The elimination method is one of the techniques used to solve systems of equations. This method involves combining the equations in such a way that one of the variables is eliminated, making it easier to solve for the remaining variable.
Here's how it works in general:

• You start with a system of equations.
• The goal is to manipulate the equations so that adding or subtracting them cancels out one of the variables.
• This usually involves aligning the coefficients of one variable so they are equal and opposite, leading to elimination during addition or subtraction.

Once one variable is eliminated, you solve the resulting single-variable equation.
Substitute this value back into one of the original equations to find the other variable. In our specific exercise, we first added the equations to eliminate the variable \(y\) resulting in \(2x = 29\), simplifying the process of finding \(x\) and later \(y\). This method is especially useful when the coefficients allow for straightforward cancellation, reducing the complexity of calculations.

Sum and difference problems are a category of algebraic problems that involve finding two unknown numbers based on their summed and subtracted total. This type of problem typically provides an equation for the sum and another for the difference of two numbers.
Consider the scenario: "Find two numbers whose sum is 17 and whose difference is 12." We formulate two corresponding equations:

• The sum equation: \(x + y = 17\)
• The difference equation: \(x - y = 12\)

These equations serve as a pair of constraints that guide the solution to finding the precise values of the unknowns.
The beauty of sum and difference problems lies in their practical application and the clarity they bring to solving algebraic equations. Such exercises help develop one's ability to formulate and solve systems of equations, an essential skill in mathematics.

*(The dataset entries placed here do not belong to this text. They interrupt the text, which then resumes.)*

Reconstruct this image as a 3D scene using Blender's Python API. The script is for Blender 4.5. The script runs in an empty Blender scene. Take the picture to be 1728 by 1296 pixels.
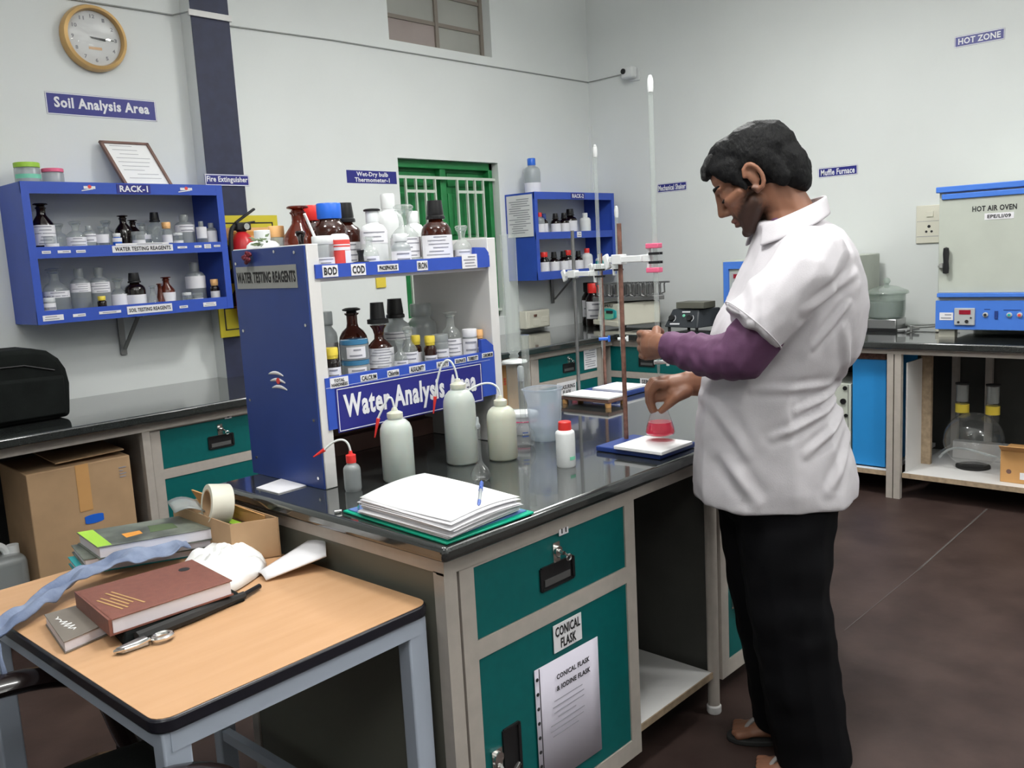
import bpy, bmesh, math, random
import numpy as np
from mathutils import Vector, Matrix, noise
random.seed(7)
sc = bpy.context.scene
COL = sc.collection

# ---------------------------------------------------------------- camera, world, lamps, exposure
CAM_Z = 1.42
cam_d = bpy.data.cameras.new('camera'); cam = bpy.data.objects.new('camera', cam_d); COL.objects.link(cam)
cam_d.sensor_fit = 'HORIZONTAL'; cam_d.sensor_width = 36.0; cam_d.lens = 1490.35 / 1728 * 36; cam_d.clip_start = 0.05; cam_d.clip_end = 60
YAW, PITCH, ROLL = 0.756865, -0.147088, -0.0534174
fw = Vector((math.cos(YAW) * math.cos(PITCH), math.sin(YAW) * math.cos(PITCH), math.sin(PITCH)))
rt = Vector((math.sin(YAW), -math.cos(YAW), 0)); up = rt.cross(fw)
r2 = math.cos(ROLL) * rt + math.sin(ROLL) * up; u2 = -math.sin(ROLL) * rt + math.cos(ROLL) * up
cam.matrix_world = Matrix(((r2.x, u2.x, -fw.x, 0), (r2.y, u2.y, -fw.y, 0), (r2.z, u2.z, -fw.z, CAM_Z), (0, 0, 0, 1)))
sc.camera = cam
w = bpy.data.worlds.new('room_ambient'); sc.world = w; w.use_nodes = True
w.node_tree.nodes['Background'].inputs[0].default_value = (0.75, 0.8, 0.85, 1); w.node_tree.nodes['Background'].inputs[1].default_value = 0.25
sc.view_settings.view_transform = 'Standard'; sc.view_settings.look = 'None'; sc.view_settings.gamma = 1; sc.view_settings.use_curve_mapping = False
sc.view_settings.exposure = 0.40
sc.cycles.caustics_reflective = False; sc.cycles.caustics_refractive = False; sc.cycles.transparent_max_bounces = 24
sc.cycles.max_bounces = 8; sc.cycles.diffuse_bounces = 4; sc.cycles.sample_clamp_indirect = 4

# ceiling-hung lamp panels, open above and below: (x, y, z, size_x, size_y, watts down, watts up); their housings are built with the room
LAMPS = [(1.45, 0.95, 2.72, 0.3, 0.3, 17, 26), (3.5, 2.2, 3.05, 0.4, 0.3, 34, 36), (0.5, 1.9, 2.75, 0.3, 0.3, 8, 16), (3.2, -0.6, 2.85, 0.4, 0.4, 18, 32), (-1.2, -0.6, 2.9, 0.6, 0.6, 14, 34), (2.2, -2.4, 2.9, 0.6, 0.6, 16, 34)]
for lx, ly, lz, sx, sy, pw, pu in LAMPS:
    for nm, z, e, rx in (('lamp_light', lz, pw, 0), ('lamp_uplight', lz + .08, pu, math.pi)):
        ld = bpy.data.lights.new(nm, 'AREA'); ld.shape = 'RECTANGLE'; ld.size = sx; ld.size_y = sy; ld.energy = e; ld.color = (1.0, 1.0, 0.975)
        lo = bpy.data.objects.new(nm, ld); COL.objects.link(lo); lo.location = (lx, ly, z); lo.rotation_euler = (rx, 0, 0)

# ---------------------------------------------------------------- materials
MATS = {}
def mat(name, col, rough=0.5, metal=0.0, spec=0.5, noise_amt=0.0, noise_scale=8.0, col2=None, bump=0.0, bump_scale=60.0, trans=0.0, ior=1.45, coat=0.0, emit=0.0, alpha=1.0, stretch=None, sss=0.0):
    if name in MATS: return MATS[name]
    m = bpy.data.materials.new(name); m.use_nodes = True; nt = m.node_tree; b = nt.nodes['Principled BSDF']
    b.inputs['Base Color'].default_value = (*col, 1); b.inputs['Roughness'].default_value = rough; b.inputs['Metallic'].default_value = metal
    b.inputs['Specular IOR Level'].default_value = spec; b.inputs['Transmission Weight'].default_value = trans; b.inputs['IOR'].default_value = ior
    b.inputs['Coat Weight'].default_value = coat; b.inputs['Alpha'].default_value = alpha
    if emit: b.inputs['Emission Color'].default_value = (*col, 1); b.inputs['Emission Strength'].default_value = emit
    if sss: b.inputs['Subsurface Weight'].default_value = sss; b.inputs['Subsurface Radius'].default_value = (0.02, 0.01, 0.006); b.inputs['Subsurface Scale'].default_value = 0.3
    if noise_amt or col2 or bump:
        tc = nt.nodes.new('ShaderNodeTexCoord'); mp = nt.nodes.new('ShaderNodeMapping'); nt.links.new(tc.outputs['Object'], mp.inputs['Vector'])
        if stretch: mp.inputs['Scale'].default_value = stretch
    if noise_amt or col2:
        nz = nt.nodes.new('ShaderNodeTexNoise'); nz.inputs['Scale'].default_value = noise_scale; nz.inputs['Detail'].default_value = 5
        nt.links.new(mp.outputs['Vector'], nz.inputs['Vector'])
        cr = nt.nodes.new('ShaderNodeValToRGB'); cr.color_ramp.elements[0].position = 0.32; cr.color_ramp.elements[1].position = 0.68
        c2 = col2 if col2 else tuple(min(1, c * (1 + noise_amt)) for c in col); c1 = col if col2 else tuple(c * (1 - noise_amt) for c in col)
        cr.color_ramp.elements[0].color = (*c1, 1); cr.color_ramp.elements[1].color = (*c2, 1)
        nt.links.new(nz.outputs['Fac'], cr.inputs['Fac']); nt.links.new(cr.outputs['Color'], b.inputs['Base Color'])
    if bump:
        n2 = nt.nodes.new('ShaderNodeTexNoise'); n2.inputs['Scale'].default_value = bump_scale; n2.inputs['Detail'].default_value = 3
        nt.links.new(mp.outputs['Vector'], n2.inputs['Vector'])
        bp = nt.nodes.new('ShaderNodeBump'); bp.inputs['Strength'].default_value = bump; bp.inputs['Distance'].default_value = 0.004
        nt.links.new(n2.outputs['Fac'], bp.inputs['Height']); nt.links.new(bp.outputs['Normal'], b.inputs['Normal'])
    MATS[name] = m; return m
def thin(name, tint, body=None, body_amt=0.0, rough=0.03, fres=1.5):
    """thin-walled glass or film: tinted see-through, mirror-like at grazing angles, a little of its own body colour"""
    if name in MATS: return MATS[name]
    m = bpy.data.materials.new(name); m.use_nodes = True; nt = m.node_tree; nt.nodes.remove(nt.nodes['Principled BSDF']); out = nt.nodes['Material Output']
    tr = nt.nodes.new('ShaderNodeBsdfTransparent'); tr.inputs[0].default_value = (*tint, 1)
    gl = nt.nodes.new('ShaderNodeBsdfGlossy'); gl.inputs['Roughness'].default_value = rough; gl.inputs[0].default_value = (0.95, 0.95, 0.95, 1)
    lw = nt.nodes.new('ShaderNodeLayerWeight'); pw_ = nt.nodes.new('ShaderNodeMath'); pw_.operation = 'POWER'; pw_.inputs[1].default_value = 3.0; nt.links.new(lw.outputs['Facing'], pw_.inputs[0])
    fr = nt.nodes.new('ShaderNodeMath'); fr.operation = 'MULTIPLY_ADD'; fr.inputs[1].default_value = 0.65; fr.inputs[2].default_value = 0.045; nt.links.new(pw_.outputs[0], fr.inputs[0])
    mx = nt.nodes.new('ShaderNodeMixShader'); nt.links.new(fr.outputs[0], mx.inputs[0])
    src = tr
    if body:
        df = nt.nodes.new('ShaderNodeBsdfDiffuse'); df.inputs[0].default_value = (*body, 1); tl = nt.nodes.new('ShaderNodeBsdfTranslucent'); tl.inputs[0].default_value = (*body, 1)
        dm = nt.nodes.new('ShaderNodeMixShader'); dm.inputs[0].default_value = 0.4; nt.links.new(df.outputs[0], dm.inputs[1]); nt.links.new(tl.outputs[0], dm.inputs[2])
        m2 = nt.nodes.new('ShaderNodeMixShader'); m2.inputs[0].default_value = body_amt
        nt.links.new(tr.outputs[0], m2.inputs[1]); nt.links.new(dm.outputs[0], m2.inputs[2]); src = m2
    nt.links.new(src.outputs[0], mx.inputs[1]); nt.links.new(gl.outputs[0], mx.inputs[2]); nt.links.new(mx.outputs[0], out.inputs['Surface'])
    MATS[name] = m; return m

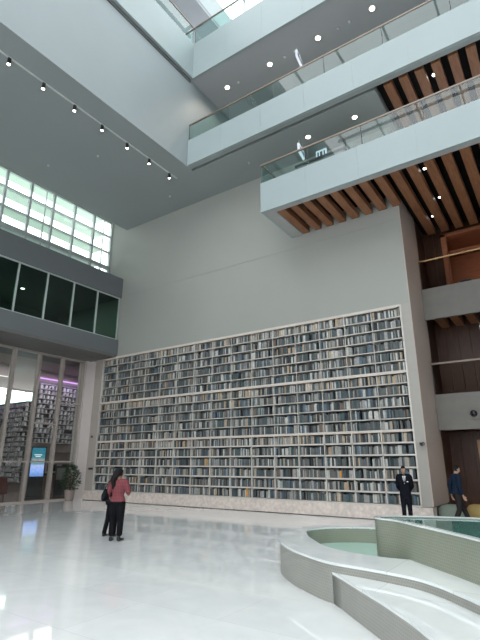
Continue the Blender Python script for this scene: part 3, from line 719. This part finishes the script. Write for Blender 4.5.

An algebraic equation is a mathematical statement that shows the equality of two expressions involving variables. In solving algebraic equations, particularly in a system of equations, the goal is to find the values of the variables that satisfy all given equations.
In our exercise, the algebraic equations \(x + y = 17\) and \(x - y = 12\) are solved to find values of \(x\) and \(y\). This process mirrors many practical problems where unknown quantities must be deduced from known relationships.
Approaches to solving these include

• Substitution: solving one equation for a variable and substituting this into another.
• Graphical method: plotting both equations to find their point of intersection.
• Elimination: as detailed earlier, removing one variable to solve for the other.

Each technique has its own merits, with elimination being a popular choice for its straightforward reduction of variables. Solving algebraic equations underpins much of what we do in algebra and is indispensable in developing logical thinking and problem-solving skills.